McGinn chooses his words carefully after controversial defeat
John McGinn admitted the need to "be very careful what you say" after Scotland fell to a controversial 2-0 defeat against Spain in their European Championship qualifier.
Avoiding defeat in Seville would have seen the visitors qualify for Euro 2024.
That looked a real possibility when Scott McTominay fired a superb free-kick into the top corner just after the hour mark.
But the goal was disallowed following a VAR check, with the officials initially citing a foul in the area by Jack Hendry before judging the defender to be blocking the goalkeeper from an offside position.
Alvaro Morata and Oihan Sancet went on to score for Spain, who moved to within three points of Group A leaders Scotland.
McGinn said: "We competed for long spells. It's very difficult to win here and, under the circumstances, it was near enough impossible.

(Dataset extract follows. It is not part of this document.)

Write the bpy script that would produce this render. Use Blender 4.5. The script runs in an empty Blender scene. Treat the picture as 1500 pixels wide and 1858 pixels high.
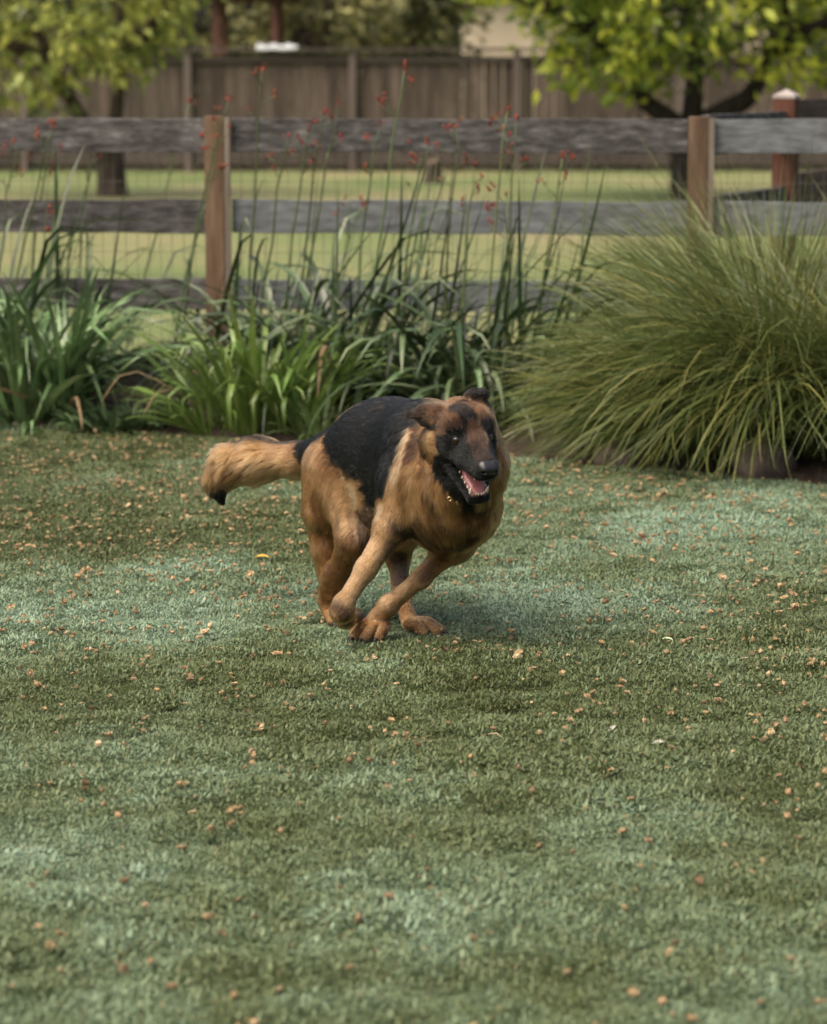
import bpy, math, random
import numpy as np
from mathutils import Vector, Matrix
from mathutils.bvhtree import BVHTree

random.seed(7)
rng = np.random.default_rng(7)
scene = bpy.context.scene
COL = scene.collection

# ------------------------------------------------------------------ camera, sky, sun, exposure
EYE = 1.39
FPX = 85.0 / 24.0 * 1500.0
PITCH = math.atan((929 - 140) / FPX)
cam_d = bpy.data.cameras.new('camera')
cam_d.sensor_fit = 'HORIZONTAL'
cam_d.sensor_width = 24.0
cam_d.lens = 85.0
cam_d.clip_start = 0.1
cam_d.clip_end = 2000.0
cam_d.dof.use_dof = True
cam_d.dof.focus_distance = 7.05
cam_d.dof.aperture_fstop = 3.6
cam = bpy.data.objects.new('camera', cam_d)
COL.objects.link(cam)
cam.location = (0, 0, EYE)
cam.rotation_euler = (math.radians(90) - PITCH, 0, 0)
scene.camera = cam

SUN_EL, SUN_AZ = math.radians(56), math.radians(-128)      # azimuth from +Y towards +X: the veiled sun stands to the left of the camera
world = bpy.data.worlds.new('World')
scene.world = world
world.use_nodes = True
wn = world.node_tree
sky = wn.nodes.new('ShaderNodeTexSky')
sky.sky_type = 'NISHITA'
sky.sun_disc = False
sky.sun_elevation = SUN_EL
sky.sun_rotation = SUN_AZ
sky.air_density = 1.0
sky.dust_density = 8.0
sky.ozone_density = 0.3
wn.links.new(sky.outputs[0], wn.nodes['Background'].inputs[0])
wn.nodes['Background'].inputs[1].default_value = 0.08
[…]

"You need to be very careful what you say. I think everyone watching that game tonight from a Scotland point of view, wherever you were, it just felt like we weren't getting any 50-50 decision — it made it very difficult against a world-class team.
"You need a perfect performance here to win and everything to align and it was just never going to happen.
"He [the referee] changed it [his reasoning on the VAR check] in the game, which is the annoying thing. It means it's not clear and obvious.
"Is he going to save it? No chance. No goalkeeper in the world is going to save that.
"However, at one point he's said it's a foul, realises it isn't a foul, so changes it to offside."